Source records:
---------------

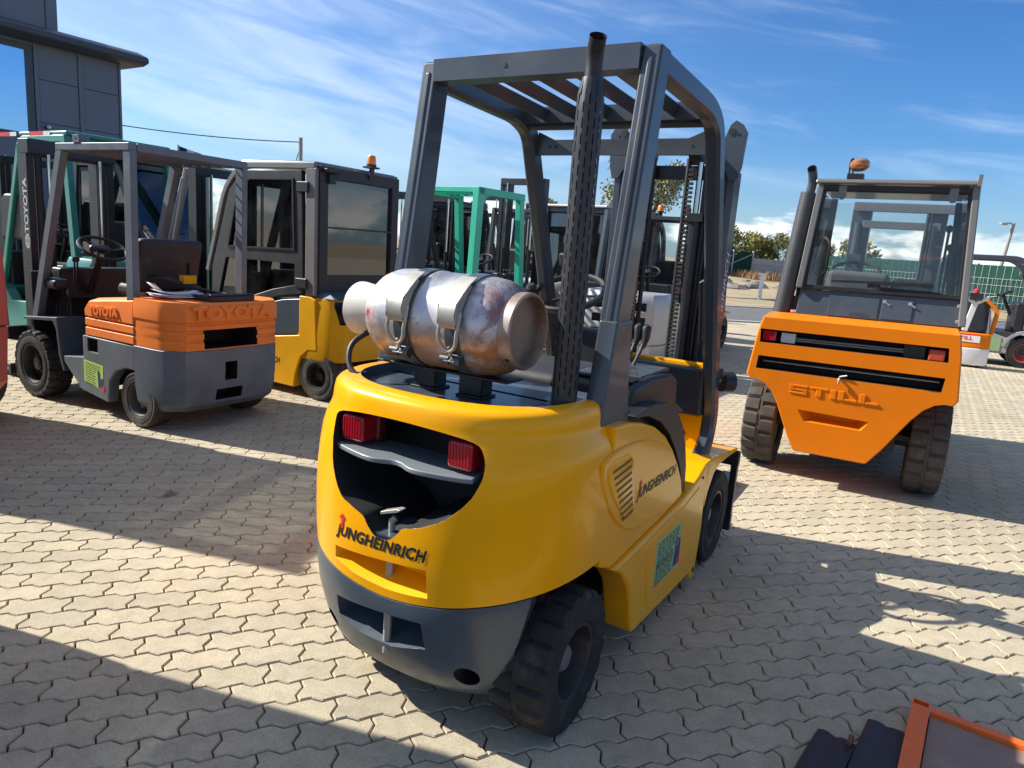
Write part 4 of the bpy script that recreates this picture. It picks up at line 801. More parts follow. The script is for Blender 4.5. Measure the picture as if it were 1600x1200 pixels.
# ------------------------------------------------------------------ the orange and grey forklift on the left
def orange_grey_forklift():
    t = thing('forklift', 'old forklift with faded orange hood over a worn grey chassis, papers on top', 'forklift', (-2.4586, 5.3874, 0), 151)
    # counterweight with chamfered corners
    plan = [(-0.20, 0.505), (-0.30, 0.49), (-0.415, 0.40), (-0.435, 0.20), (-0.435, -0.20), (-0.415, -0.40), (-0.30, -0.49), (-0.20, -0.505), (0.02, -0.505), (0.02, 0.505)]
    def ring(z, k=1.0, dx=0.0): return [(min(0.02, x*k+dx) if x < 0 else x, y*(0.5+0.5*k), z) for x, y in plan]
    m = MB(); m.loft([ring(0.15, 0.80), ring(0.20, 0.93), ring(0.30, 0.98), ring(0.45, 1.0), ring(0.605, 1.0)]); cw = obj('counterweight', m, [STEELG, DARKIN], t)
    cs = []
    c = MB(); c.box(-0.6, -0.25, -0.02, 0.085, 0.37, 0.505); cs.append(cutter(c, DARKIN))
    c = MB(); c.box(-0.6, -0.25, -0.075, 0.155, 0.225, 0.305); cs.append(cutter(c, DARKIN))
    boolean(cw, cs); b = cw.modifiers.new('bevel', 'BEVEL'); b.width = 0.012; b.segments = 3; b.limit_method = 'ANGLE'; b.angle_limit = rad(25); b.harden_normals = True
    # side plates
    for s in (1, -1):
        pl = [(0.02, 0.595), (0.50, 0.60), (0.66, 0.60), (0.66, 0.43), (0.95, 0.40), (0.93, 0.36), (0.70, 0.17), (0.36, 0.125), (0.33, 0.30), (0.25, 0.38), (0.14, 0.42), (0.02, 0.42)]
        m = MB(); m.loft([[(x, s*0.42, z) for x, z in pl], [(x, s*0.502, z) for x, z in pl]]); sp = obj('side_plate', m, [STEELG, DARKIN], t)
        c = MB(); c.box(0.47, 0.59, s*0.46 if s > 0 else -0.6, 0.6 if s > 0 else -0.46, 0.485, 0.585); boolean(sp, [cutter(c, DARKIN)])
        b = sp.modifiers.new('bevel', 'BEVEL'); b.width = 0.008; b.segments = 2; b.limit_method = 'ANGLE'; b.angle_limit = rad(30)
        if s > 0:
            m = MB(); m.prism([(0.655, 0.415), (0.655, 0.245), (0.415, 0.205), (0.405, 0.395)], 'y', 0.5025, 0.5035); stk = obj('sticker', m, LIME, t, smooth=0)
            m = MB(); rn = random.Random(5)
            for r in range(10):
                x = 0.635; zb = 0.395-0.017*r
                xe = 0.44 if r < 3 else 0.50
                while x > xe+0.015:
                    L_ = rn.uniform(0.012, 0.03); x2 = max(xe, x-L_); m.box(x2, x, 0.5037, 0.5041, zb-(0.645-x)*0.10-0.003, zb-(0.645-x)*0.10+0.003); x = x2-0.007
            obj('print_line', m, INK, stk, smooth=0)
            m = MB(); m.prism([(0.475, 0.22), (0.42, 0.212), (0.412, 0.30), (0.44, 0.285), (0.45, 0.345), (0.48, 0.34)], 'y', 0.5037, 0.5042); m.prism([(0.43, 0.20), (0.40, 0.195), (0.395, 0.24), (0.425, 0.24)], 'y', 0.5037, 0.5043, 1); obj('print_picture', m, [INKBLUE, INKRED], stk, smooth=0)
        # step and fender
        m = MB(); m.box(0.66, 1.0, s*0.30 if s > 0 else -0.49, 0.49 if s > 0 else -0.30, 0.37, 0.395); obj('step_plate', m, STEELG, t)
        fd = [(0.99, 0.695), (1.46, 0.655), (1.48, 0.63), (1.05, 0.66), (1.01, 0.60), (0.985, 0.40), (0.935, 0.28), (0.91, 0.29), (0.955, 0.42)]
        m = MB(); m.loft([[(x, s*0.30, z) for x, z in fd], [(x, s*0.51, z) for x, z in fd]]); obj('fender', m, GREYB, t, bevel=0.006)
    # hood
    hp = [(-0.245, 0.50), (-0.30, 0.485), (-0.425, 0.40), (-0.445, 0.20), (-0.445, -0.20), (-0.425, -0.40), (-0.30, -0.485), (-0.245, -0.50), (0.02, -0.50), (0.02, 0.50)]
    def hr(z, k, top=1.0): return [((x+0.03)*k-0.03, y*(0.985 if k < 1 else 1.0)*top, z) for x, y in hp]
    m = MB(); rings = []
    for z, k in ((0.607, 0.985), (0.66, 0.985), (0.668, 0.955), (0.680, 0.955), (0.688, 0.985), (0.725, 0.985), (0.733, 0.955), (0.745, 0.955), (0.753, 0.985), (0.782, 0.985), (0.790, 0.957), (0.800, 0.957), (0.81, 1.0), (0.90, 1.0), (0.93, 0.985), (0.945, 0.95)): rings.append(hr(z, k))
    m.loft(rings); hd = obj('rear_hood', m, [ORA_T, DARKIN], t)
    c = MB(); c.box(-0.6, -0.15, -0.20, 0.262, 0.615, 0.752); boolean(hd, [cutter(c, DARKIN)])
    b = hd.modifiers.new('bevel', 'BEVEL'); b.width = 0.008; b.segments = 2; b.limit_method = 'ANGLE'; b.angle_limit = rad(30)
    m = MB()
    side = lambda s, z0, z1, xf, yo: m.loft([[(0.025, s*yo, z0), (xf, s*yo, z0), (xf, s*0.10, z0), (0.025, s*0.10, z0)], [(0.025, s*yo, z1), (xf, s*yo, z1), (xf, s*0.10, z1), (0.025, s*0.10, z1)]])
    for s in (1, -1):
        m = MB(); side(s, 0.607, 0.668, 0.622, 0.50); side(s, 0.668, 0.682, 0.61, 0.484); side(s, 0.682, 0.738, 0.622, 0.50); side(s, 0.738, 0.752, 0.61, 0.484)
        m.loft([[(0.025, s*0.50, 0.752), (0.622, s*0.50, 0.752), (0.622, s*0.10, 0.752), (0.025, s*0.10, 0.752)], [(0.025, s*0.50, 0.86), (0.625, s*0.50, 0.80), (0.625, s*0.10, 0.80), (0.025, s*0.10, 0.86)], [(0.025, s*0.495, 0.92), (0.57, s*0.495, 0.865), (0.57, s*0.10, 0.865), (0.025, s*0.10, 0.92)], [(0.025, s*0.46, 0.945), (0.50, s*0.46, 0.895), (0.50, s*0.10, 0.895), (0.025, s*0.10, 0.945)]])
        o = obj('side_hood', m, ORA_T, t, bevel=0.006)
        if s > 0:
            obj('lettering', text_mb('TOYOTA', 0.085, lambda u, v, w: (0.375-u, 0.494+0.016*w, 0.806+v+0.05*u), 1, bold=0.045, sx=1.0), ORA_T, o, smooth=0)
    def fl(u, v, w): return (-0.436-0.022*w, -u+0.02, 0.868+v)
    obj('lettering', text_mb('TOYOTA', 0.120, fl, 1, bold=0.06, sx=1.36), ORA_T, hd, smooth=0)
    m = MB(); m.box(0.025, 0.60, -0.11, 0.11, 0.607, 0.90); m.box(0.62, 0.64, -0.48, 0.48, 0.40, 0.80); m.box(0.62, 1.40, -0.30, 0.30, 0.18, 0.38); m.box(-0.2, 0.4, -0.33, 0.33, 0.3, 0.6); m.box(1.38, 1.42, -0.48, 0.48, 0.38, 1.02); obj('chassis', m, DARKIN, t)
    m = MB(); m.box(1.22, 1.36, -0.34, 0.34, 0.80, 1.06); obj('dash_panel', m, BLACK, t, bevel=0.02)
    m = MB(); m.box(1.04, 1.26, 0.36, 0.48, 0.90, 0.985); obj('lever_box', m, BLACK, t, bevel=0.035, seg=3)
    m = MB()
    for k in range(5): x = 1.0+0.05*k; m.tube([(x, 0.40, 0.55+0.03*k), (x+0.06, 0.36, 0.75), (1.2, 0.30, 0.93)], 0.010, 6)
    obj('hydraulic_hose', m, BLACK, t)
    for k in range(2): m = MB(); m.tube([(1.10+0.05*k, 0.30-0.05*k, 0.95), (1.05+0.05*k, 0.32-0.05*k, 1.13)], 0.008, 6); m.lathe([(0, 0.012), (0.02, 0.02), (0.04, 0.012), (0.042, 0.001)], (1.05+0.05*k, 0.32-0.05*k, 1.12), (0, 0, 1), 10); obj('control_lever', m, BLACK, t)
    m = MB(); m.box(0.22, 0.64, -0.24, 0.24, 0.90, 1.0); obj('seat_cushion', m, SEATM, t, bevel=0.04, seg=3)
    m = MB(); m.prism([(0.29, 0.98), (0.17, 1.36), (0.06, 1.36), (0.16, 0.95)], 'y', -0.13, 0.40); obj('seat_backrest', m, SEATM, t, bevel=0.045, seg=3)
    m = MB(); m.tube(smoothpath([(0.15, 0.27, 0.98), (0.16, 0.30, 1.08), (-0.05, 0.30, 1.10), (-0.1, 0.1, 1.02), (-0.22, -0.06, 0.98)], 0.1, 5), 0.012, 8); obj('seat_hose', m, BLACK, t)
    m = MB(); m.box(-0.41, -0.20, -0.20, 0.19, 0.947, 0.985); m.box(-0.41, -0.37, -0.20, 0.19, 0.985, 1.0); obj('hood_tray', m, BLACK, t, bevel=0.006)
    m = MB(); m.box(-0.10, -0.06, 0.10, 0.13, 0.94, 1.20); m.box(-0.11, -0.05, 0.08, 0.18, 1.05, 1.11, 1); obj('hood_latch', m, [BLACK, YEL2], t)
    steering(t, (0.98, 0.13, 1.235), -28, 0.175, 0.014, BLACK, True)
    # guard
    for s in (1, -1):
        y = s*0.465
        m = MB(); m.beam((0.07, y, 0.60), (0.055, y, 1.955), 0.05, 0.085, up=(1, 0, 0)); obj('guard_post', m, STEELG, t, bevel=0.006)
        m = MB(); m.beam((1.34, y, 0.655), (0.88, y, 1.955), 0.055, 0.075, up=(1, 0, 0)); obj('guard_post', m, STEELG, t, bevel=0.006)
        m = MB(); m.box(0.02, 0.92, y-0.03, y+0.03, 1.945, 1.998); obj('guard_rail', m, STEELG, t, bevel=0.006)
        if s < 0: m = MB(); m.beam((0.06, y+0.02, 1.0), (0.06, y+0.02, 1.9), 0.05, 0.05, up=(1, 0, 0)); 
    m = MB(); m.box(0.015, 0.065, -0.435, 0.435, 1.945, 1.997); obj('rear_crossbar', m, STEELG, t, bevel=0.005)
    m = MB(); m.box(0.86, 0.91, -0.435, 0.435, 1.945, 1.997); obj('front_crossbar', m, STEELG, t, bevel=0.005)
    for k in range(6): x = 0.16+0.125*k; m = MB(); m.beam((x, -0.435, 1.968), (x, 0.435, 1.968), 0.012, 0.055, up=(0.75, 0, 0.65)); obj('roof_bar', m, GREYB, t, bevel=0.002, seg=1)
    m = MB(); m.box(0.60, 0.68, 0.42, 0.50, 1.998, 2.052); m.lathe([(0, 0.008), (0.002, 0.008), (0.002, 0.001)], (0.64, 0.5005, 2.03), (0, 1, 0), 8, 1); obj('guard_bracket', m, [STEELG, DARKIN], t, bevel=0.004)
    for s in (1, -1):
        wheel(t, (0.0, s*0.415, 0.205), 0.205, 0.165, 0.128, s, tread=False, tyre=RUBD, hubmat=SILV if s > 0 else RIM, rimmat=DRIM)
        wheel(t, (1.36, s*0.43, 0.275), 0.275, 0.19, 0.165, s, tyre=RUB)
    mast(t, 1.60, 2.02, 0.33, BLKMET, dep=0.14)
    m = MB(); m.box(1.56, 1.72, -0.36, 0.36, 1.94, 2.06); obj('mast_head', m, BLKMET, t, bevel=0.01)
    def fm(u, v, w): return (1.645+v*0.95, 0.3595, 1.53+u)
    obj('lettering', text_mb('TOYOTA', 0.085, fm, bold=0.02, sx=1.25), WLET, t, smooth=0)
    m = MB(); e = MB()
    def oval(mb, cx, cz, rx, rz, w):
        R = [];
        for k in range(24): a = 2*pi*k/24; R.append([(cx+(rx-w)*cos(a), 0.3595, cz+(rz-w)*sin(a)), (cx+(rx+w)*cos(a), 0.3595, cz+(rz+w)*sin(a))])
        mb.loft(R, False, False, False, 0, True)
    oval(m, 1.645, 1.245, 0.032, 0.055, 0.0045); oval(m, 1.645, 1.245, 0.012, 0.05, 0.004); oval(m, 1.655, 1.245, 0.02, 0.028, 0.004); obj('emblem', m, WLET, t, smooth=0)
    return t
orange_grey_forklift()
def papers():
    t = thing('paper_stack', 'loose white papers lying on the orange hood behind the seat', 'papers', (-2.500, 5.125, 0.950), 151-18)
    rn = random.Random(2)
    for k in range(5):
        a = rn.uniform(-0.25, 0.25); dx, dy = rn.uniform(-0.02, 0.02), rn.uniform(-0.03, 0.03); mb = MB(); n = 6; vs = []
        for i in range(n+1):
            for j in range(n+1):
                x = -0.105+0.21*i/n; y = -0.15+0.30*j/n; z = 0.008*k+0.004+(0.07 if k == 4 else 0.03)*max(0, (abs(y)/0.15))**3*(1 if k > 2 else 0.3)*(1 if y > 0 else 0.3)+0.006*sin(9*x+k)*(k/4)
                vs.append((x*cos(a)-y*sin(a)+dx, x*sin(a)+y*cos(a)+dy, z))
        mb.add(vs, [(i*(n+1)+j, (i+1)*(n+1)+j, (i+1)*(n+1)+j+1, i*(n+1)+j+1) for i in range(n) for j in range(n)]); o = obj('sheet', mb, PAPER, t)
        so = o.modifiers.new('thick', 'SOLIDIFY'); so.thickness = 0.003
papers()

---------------

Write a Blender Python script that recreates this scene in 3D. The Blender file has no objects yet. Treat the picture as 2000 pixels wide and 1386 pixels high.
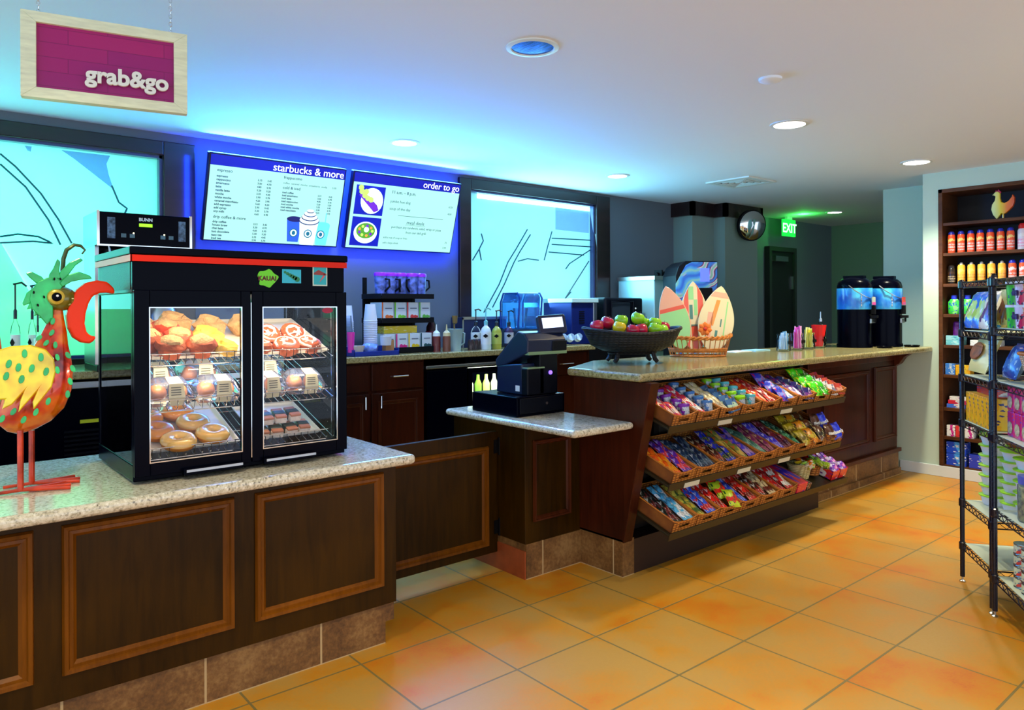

---------------

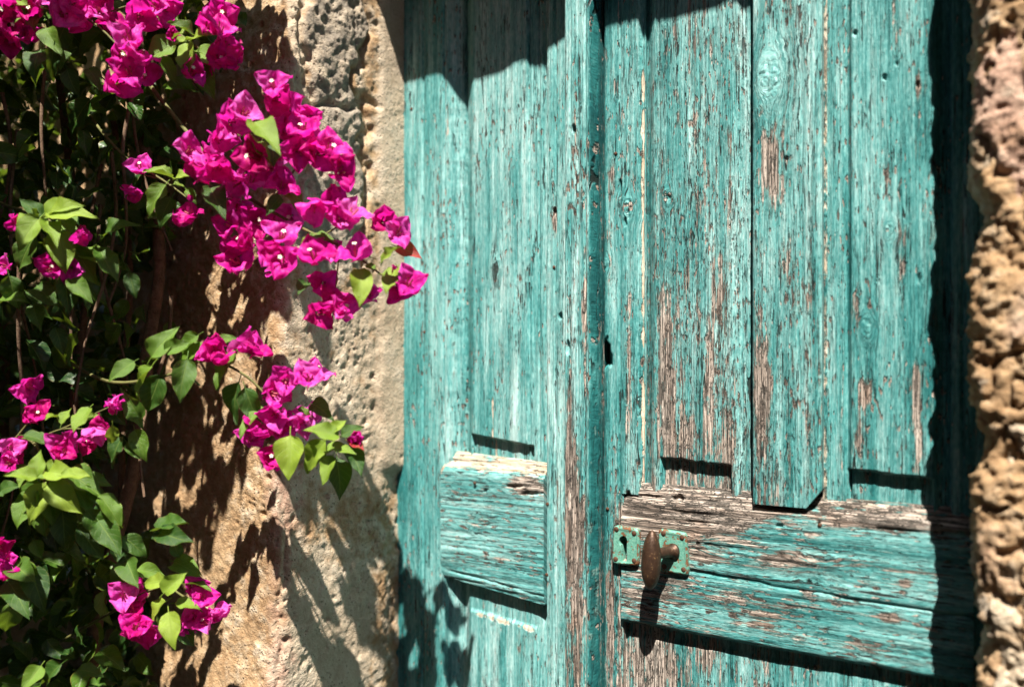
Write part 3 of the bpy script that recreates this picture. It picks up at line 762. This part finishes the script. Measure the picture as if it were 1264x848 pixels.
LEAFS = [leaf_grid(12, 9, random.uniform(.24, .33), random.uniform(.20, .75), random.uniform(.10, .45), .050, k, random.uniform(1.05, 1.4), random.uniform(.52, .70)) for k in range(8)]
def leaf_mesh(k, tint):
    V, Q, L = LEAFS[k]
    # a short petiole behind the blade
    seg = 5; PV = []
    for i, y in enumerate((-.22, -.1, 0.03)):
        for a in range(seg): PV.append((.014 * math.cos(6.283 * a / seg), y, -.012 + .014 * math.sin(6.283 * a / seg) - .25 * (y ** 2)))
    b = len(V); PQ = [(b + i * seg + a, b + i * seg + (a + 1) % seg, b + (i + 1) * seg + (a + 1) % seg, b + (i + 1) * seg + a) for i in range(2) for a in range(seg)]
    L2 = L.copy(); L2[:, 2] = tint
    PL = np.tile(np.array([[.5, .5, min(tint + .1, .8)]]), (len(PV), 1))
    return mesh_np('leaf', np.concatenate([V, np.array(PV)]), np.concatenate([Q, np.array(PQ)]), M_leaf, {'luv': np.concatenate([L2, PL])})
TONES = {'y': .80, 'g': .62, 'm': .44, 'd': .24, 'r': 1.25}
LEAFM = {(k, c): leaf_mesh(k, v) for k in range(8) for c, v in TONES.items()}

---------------

Task requirements: Copy out exactly the lines from the one containing "Write part 3" to the one containing "c): leaf_mesh(k, v)", both ends inclusive.

Complete output:
Write part 3 of the bpy script that recreates this picture. It picks up at line 762. This part finishes the script. Measure the picture as if it were 1264x848 pixels.
LEAFS = [leaf_grid(12, 9, random.uniform(.24, .33), random.uniform(.20, .75), random.uniform(.10, .45), .050, k, random.uniform(1.05, 1.4), random.uniform(.52, .70)) for k in range(8)]
def leaf_mesh(k, tint):
    V, Q, L = LEAFS[k]
    # a short petiole behind the blade
    seg = 5; PV = []
    for i, y in enumerate((-.22, -.1, 0.03)):
        for a in range(seg): PV.append((.014 * math.cos(6.283 * a / seg), y, -.012 + .014 * math.sin(6.283 * a / seg) - .25 * (y ** 2)))
    b = len(V); PQ = [(b + i * seg + a, b + i * seg + (a + 1) % seg, b + (i + 1) * seg + (a + 1) % seg, b + (i + 1) * seg + a) for i in range(2) for a in range(seg)]
    L2 = L.copy(); L2[:, 2] = tint
    PL = np.tile(np.array([[.5, .5, min(tint + .1, .8)]]), (len(PV), 1))
    return mesh_np('leaf', np.concatenate([V, np.array(PV)]), np.concatenate([Q, np.array(PQ)]), M_leaf, {'luv': np.concatenate([L2, PL])})
TONES = {'y': .80, 'g': .62, 'm': .44, 'd': .24, 'r': 1.25}
LEAFM = {(k, c): leaf_mesh(k, v) for k in range(8) for c, v in TONES.items()}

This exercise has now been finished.